First look: Wide Receivers
There are 10 wide receivers on the Browns’ training camp
roster. No more than six, probably more like five, will suit up for the regular
season should there be one.
Under normal circumstances, that number might reach as high
as seven. Not this season with Kevin Stefanski’s mad love for tight ends. As
many as four of the six on the TC roster will make the final cut.
That means something’s got to give and that translates
adversely to the wide receivers corps. Outside of Jarvis Landry and Odell
Beckham Jr., that is. In the grand
scheme of things, that portends a potential problem.
Landry and Beckham love to roll up targets on the stats
sheet. Beckham, in particular,
grumbles when the number of targets does not meet his goal, which is usually double
digits. Landry not so much. All he wants to do is win no matter how many times
he sees the football.
With Stefanski’s extreme fondness of utilizing the tight end
in his relative button-down offense, which features a 50-50 mix of run and pass,
some area is going to get short shrift. Yep, the wideouts.
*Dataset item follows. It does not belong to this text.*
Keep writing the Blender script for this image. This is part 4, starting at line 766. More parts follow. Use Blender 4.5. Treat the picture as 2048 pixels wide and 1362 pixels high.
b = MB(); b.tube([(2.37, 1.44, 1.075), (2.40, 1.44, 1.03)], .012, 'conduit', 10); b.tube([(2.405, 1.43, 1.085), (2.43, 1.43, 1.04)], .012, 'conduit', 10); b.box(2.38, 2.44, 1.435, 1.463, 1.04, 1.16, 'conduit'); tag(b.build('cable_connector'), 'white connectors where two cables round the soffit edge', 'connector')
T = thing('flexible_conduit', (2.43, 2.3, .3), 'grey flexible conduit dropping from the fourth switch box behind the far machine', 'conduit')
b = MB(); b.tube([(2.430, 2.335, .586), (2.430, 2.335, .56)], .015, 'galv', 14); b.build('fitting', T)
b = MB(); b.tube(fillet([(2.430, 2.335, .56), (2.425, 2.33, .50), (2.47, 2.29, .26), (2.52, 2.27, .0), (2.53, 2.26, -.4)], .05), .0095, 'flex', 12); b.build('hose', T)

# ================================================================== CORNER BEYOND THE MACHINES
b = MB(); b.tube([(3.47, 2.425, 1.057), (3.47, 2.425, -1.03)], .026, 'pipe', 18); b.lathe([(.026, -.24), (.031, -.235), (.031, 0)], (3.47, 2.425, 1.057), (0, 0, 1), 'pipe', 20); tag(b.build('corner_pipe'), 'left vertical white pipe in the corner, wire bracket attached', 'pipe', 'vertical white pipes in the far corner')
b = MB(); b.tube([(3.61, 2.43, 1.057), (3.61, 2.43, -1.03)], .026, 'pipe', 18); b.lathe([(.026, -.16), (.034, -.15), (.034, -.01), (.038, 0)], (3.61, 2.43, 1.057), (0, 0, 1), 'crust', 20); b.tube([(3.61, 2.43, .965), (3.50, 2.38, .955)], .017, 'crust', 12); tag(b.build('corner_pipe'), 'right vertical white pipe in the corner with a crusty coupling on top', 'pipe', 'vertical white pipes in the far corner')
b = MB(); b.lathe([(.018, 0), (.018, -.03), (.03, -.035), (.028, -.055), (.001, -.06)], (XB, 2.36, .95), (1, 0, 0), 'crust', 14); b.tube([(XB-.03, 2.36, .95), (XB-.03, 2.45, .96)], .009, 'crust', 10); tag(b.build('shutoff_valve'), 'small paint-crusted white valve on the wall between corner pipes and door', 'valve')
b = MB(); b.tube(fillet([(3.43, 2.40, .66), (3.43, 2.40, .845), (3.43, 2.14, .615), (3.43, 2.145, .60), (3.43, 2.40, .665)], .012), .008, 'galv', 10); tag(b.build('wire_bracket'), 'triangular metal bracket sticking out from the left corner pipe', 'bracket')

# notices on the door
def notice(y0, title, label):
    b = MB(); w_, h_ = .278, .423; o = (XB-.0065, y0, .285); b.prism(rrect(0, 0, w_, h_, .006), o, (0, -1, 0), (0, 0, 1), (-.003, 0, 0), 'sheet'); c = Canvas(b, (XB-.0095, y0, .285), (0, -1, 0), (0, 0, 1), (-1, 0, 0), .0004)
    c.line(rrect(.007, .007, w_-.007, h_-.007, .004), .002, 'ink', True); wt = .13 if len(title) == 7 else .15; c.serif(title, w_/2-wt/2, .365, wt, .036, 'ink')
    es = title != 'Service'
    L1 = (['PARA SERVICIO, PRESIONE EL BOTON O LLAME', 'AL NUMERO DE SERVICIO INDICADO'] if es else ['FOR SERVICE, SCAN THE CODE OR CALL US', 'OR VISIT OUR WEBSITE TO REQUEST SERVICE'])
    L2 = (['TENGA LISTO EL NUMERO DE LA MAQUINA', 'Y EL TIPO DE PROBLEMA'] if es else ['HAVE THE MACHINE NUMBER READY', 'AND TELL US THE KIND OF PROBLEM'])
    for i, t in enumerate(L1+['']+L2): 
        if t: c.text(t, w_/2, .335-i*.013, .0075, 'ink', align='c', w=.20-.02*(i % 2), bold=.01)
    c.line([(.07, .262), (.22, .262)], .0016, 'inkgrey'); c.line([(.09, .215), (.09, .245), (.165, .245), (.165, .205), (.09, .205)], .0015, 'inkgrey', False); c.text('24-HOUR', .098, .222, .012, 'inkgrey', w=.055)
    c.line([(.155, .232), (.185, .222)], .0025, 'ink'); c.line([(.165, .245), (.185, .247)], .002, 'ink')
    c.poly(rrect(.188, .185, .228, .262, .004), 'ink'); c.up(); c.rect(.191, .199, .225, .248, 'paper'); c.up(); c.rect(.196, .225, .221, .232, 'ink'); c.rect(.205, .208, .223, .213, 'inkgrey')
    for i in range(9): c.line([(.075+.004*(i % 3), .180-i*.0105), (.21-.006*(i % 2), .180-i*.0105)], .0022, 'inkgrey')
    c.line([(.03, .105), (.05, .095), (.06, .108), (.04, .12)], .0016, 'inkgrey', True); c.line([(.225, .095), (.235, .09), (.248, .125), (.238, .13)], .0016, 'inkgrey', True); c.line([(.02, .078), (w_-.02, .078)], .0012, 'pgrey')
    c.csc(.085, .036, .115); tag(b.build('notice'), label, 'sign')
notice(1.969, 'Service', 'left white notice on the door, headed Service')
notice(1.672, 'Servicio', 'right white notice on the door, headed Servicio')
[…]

Last season, Landry and Beckham
combined for 217 targets, or about 17 a game. In his first three seasons with
the New York Giants, OBJ averaged 10.6 targets a game on his way to becoming a
National Football League superstar.
That will change this season as Stefanski
and offensive coordinator Alex Van Pelt will be challenged in distributing the
football to arguably the best overall set of receivers the Browns have had in a
very long time.
The new head coach’s toughest job
just might entail mollifying Beckham and his frail ego and, at the same time,
making certain everyone else is content with his role in the offense.
When the Browns are forced to go
with more than two wides, look for Rashard Higgins, who flourished under Baker
Mayfield in 2018 before disappearing into Freddie Kitchens’ enormous dog house
last season, to resurrect his 2018 magic.
Battling for playing time will be
rookie Donovan Peoples-Jones and returnees Damion Ratley, D. J. Montgomery,
KhaDarel Hodge and Taywan Taylor. JoJo Natson, who played his college ball at
Akron, is listed as a wide receiver, but the 5-7, 153-pounder was brought in to
do just one thing – return kicks.
Look for Stefanski to feature a
lot of two wide receiver, two (maybe three) tight end looks in early downs
before opening up should drives stall. It worked nicely for him in Minnesota
last season and the personnel he inherited in Cleveland should, at least on
paper, produce similar, if not better, results.
The biggest hurdle is ball
distribution and keeping everybody happy.